Poetry Thursday - Cargoes by John Masefield

Quinquireme... 1/600th scale (via)

Cargoes

Quinquireme of Nineveh from distant Ophir,
Rowing home to haven in sunny Palestine,
With a cargo of ivory,
And apes and peacocks,
Sandalwood, cedarwood, and sweet white wine.

Stately Spanish galleon coming from the Isthmus,
Dipping through the Tropics by the palm-green shores,
With a cargo of diamonds,
Emeralds, amethysts,
Topazes, and cinnamon, and gold moidores.

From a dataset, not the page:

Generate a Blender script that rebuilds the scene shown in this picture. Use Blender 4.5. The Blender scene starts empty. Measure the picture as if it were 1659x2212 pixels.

Dirty British coaster with a salt-caked smoke stack,
Butting through the Channel in the mad March days,
With a cargo of Tyne coal,
Road-rails, pig-lead,
Firewood, iron-ware, and cheap tin trays.

John Masefield (via)

This poem is mentioned by Hugh Aldersey-Williams in "Periodic Tales: the curious lives of the elements": the elements "rise and fall on the tide of cultural whim. [The poem] lists eighteen commodities in its three short verses portraying three eras of global trade and plunder, eleven of them either elements in their pure state or materials which derive their value from the particular nature of one element ingredient".

John Masefield (1878-1967) was well known and respected in his day and much anthologised and taught in schools - "I must go down to the sea again" sticks in my mind. Many of his poems had the sea running through them. He went to sea at 14 but deserted ship in New York when "the urge to become a writer and the hopelessness of life as a sailor overtook him." Working in a factory there, he bought up to 20 books a week - essentially he was self-educated.

Many of his poems were set as art songs by British composers of the time, for instance John Ireland's "Sea Fever". He was poet laureate of the UK from 1930 till his death, and his ashes are in Poet's Corner in Westminster Abbey.

Some of his works can be downloaded free as audiobooks from the LibriVox site.